Saturday night all 4 Greenbeans curled up on the recliner and watched a double feature.  Not just any old double feature, mind you.  We watched Footloose, twice.  Once was the original 1984 version and the other was the new 2011 version.  For another perspective, check out my “like totally awesome” wife’s blog on the same double feature viewing.  She blogs about the 80’s, so it was right up in her totally tubular wheelhouse.

Before I get into the specifics of what is on my mind; let me just put in digital ink what I thought about the movie aspects.  First, the 1984 version is far superior to the remake.  Second, no one should ever, ever try to out Kevin Bacon Kevin Bacon.  Third, the remake ruined most of the songs from the original by speeding them up, slowing them down, or countrifying them.  Fourth, racing buses?  Really?

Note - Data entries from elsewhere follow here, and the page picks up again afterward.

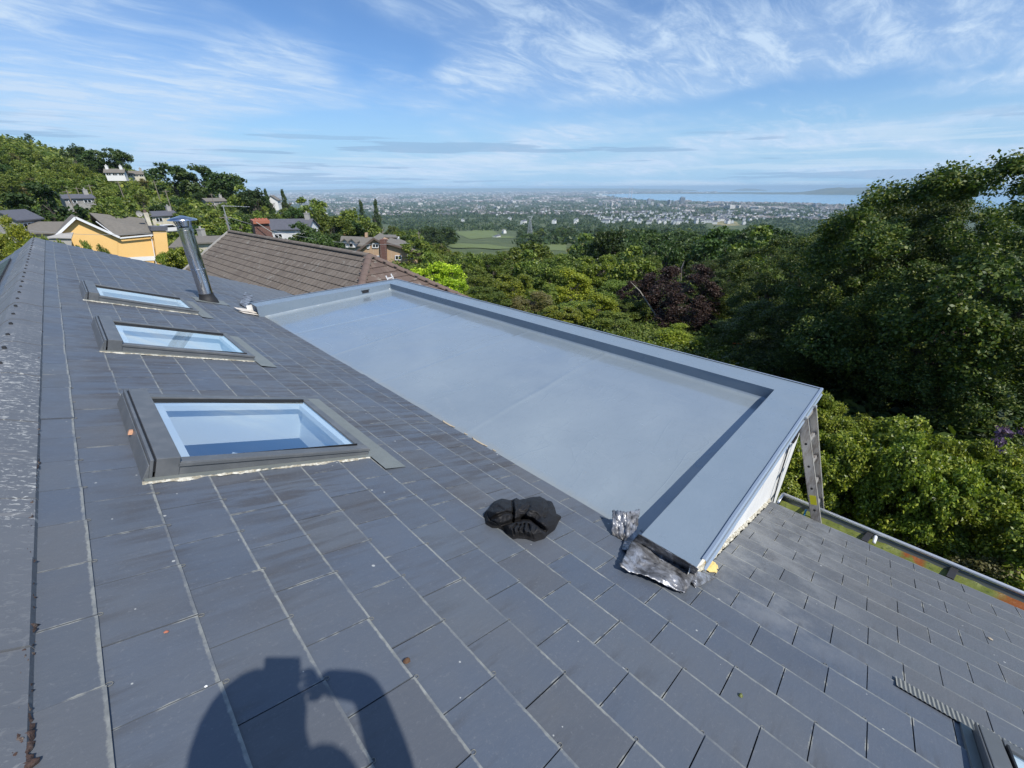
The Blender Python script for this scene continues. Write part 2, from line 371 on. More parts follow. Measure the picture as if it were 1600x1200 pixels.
M['pale_mortar'] = mat('pale_mortar', rough=0.95, build=lambda n: (n.color(n.mix(n.ramp(n.noise(n.coord(), 30, 5, 0.7), 0.4, 0.65), (0.30, 0.27, 0.20), (0.66, 0.64, 0.55))), n.bump(n.noise(n.coord(), 80, 4), 0.8, 0.008)))
M['tan_mastic'] = mat('tan_mastic', rough=0.9, build=lambda n: n.color(n.mix(n.noise(n.coord(), 22, 4), (0.33, 0.27, 0.19), (0.50, 0.44, 0.33))))
M['frame'] = mat('window_cladding', rough=0.42, spec=0.5, build=lambda n: (n.color(n.mix(n.ramp(n.noise(n.coord(), 9, 5, 0.6), 0.4, 0.75), (0.100, 0.108, 0.115), (0.140, 0.147, 0.152))),))
M['flashing'] = mat('grey_green_flashing', rough=0.5, build=lambda n: n.color(n.mix(n.noise(n.coord(), 7, 6, 0.65), (0.13, 0.145, 0.14), (0.21, 0.225, 0.21))))
M['gasket'] = mat('black_gasket', (0.012, 0.012, 0.013), 0.5)
M['white_paint'] = mat('white_paint', (0.78, 0.79, 0.80), 0.5)
M['sash'] = mat('sash_paint', (0.76, 0.82, 0.82), 0.5)
M['room'] = mat('room_floor', (0.32, 0.30, 0.28), 0.8)
def glass():
    m = bpy.data.materials.new('window_glass'); m.use_nodes = True; nt = m.node_tree; nt.nodes.clear()
    o = nt.nodes.new('ShaderNodeOutputMaterial'); mx = nt.nodes.new('ShaderNodeMixShader')
    t = nt.nodes.new('ShaderNodeBsdfTransparent'); t.inputs[0].default_value = (0.92, 0.97, 0.99, 1)
    g = nt.nodes.new('ShaderNodeBsdfGlossy'); g.inputs['Roughness'].default_value = 0.01; g.inputs[0].default_value = (0.88, 0.94, 1, 1)
    fr = nt.nodes.new('ShaderNodeLayerWeight'); fr.inputs[0].default_value = 0.5; mu = nt.nodes.new('ShaderNodeMath'); mu.operation = 'MULTIPLY'; mu.inputs[1].default_value = 0.76
    nt.links.new(fr.outputs['Facing'], mu.inputs[0]); nt.links.new(mu.outputs[0], mx.inputs[0]); nt.links.new(t.outputs[0], mx.inputs[1]); nt.links.new(g.outputs[0], mx.inputs[2]); nt.links.new(mx.outputs[0], o.inputs[0])
    return m
M['glass'] = glass()
M['dark_glass'] = mat('dark_glass', (0.015, 0.018, 0.02), 0.08, spec=0.8)
M['steel'] = mat('stainless', (0.62, 0.62, 0.63), 0.16, 1.0, build=lambda n: n.rough(n.ramp(n.noise(n.coord('Object', (1, 1, 0.2)), 20, 4), 0.3, 0.7, 0.10, 0.28)))
M['rubber'] = mat('rubber', (0.02, 0.02, 0.021), 0.6)
M['aluminium'] = mat('aluminium', rough=0.42, metal=0.55, build=lambda n: (n.color(n.mix(n.ramp(n.noise(n.coord('Object', (1, 1, 0.25)), 18, 6, 0.7), 0.45, 0.7), (0.55, 0.53, 0.50), (0.30, 0.25, 0.21))),))
M['gutter'] = mat('gutter_metal', (0.10, 0.115, 0.11), 0.5, 0.2)
M['rim'] = mat('gutter_rim_metal', (0.66, 0.69, 0.73), 0.35, 0.3)
def algae_nodes(n):
    o = n.coord('Object'); g = n.mix(n.noise(o, 9, 6, 0.7, 0.6), (0.05, 0.075, 0.012), (0.20, 0.22, 0.05))
    g = n.mix(n.ramp(n.noise(n.coord('Object', (1, 1, 1)), 24, 5, 0.7), 0.55, 0.7), g, (0.03, 0.05, 0.012))
    orr = n.mix(n.noise(o, 14, 6, 0.7), (0.16, 0.030, 0.010), (0.24, 0.10, 0.02))
    ys = n.sep(o)[1]
    f = n.ramp(n.math('ADD', ys, n.math('MULTIPLY', n.noise(o, 5, 4), 0.25)), -1.02, -1.12)
    f2 = n.math('MULTIPLY', n.ramp(n.math('ABSOLUTE', n.math('ADD', ys, 0.70)), 0.10, 0.05), n.ramp(n.noise(o, 12, 4), 0.4, 0.55))
    g = n.mix(n.math('MAXIMUM', f, f2), g, orr); n.color(g); n.bump(n.noise(o, 45, 5, 0.7), 0.7, 0.006)
M['algae'] = mat('gutter_algae', rough=0.35, build=algae_nodes)
M['black_plastic'] = mat('black_plastic', (0.02, 0.02, 0.022), 0.45)
M['blue_plastic'] = mat('blue_plastic', (0.03, 0.20, 0.38), 0.4)
M['yellow'] = mat('yellow_sticker', (0.65, 0.60, 0.02), 0.5)
M['cloth'] = mat('black_cloth', (0.022, 0.022, 0.024), 0.62, spec=0.3, build=lambda n: (n.color(n.mix(n.noise(n.coord(), 6, 3), (0.008, 0.008, 0.009), (0.019, 0.018, 0.018))), n.bump(n.noise(n.coord(), 320, 2), 0.25, 0.002)))
def tile_nodes(ca, cb, cc, dark):
    def f(n):
        o = n.coord('Object'); b = n.cr(n.island(), [(0.0, ca), (0.5, cb), (1.0, cc)])
        b = n.mix(n.ramp(n.noise(o, 0.5, 4), 0.35, 0.7, 0, 0.6), b, cc)
        b = n.mix(n.ramp(n.noise(o, 2.6, 6, 0.75), 0.56, 0.68, 0, 0.8), b, (0.27, 0.26, 0.23))
        b = n.mix(n.ramp(n.noise(o, 6.0, 4, 0.7), 0.63, 0.70, 0, 0.7), b, (0.03, 0.028, 0.02))
        n.color(b); n.bump(n.noise(o, 30, 4), 0.5, 0.01)
    return f
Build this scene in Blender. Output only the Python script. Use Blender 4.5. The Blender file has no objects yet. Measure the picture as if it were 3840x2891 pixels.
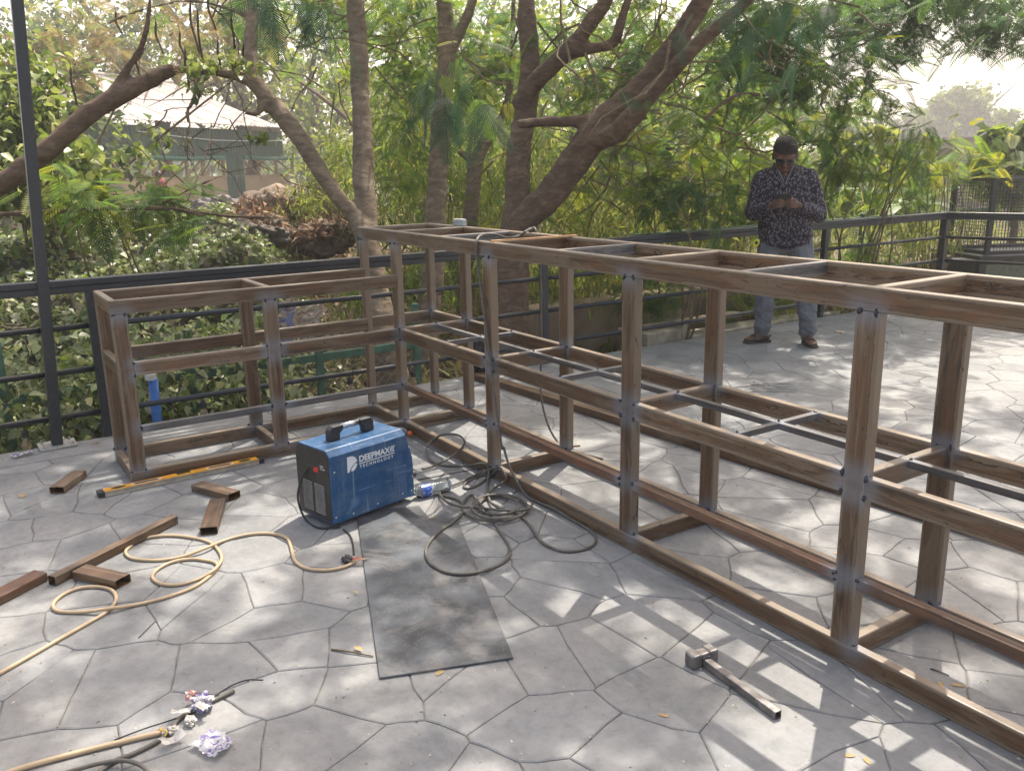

Okay, now my film critiquing is out of the way, I find that my perception of what the film is all about has changed.  I haven’t seen Footloose since the mid 1980’s when I was in high school and middle school.  Back then, I distinctly remember identifying myself with the cool, non-conformist, outsider who rebels against authority and old religious structures.  Now, when I see the film, It amazes me how I identify more with the old religious system and the father who is trying to cope with the loss of one child while attempting to protect the other one.  I understand the adults in the film far more now.  I see all their actions as metaphors for not wanting our children’s innocence to vanish, and I’m at least emotionally on their side now.

I also watch a movie like that with a special perspective on the pastor.  Both films open up with the pastor preaching in his church.  It is a part of that montage where the setting is established.  Watching the movies back to back the way we did, one of the things we noticed is that the dialogue was almost identical.  Not much was changed.  Except in the content of those opening sermons.  John Lithgow (who outperforms Dennis Quaid by leaps and bounds) preaches a sermon about sin and judgment and that the people are being tested to not give into the sinful world.  He argues that God could wipe the people and the sinful behavior out if he wanted to, but God chooses not to because he uses sin as a test.   The pastor indicates he intends to pass the test and to help his community past the test as well.  In the remake, Dennis Quaid’s sermon is much more friendly.  He waxes eloquently about the dehumanizing nature of “progress” and insists that he prefers a simpler way of life.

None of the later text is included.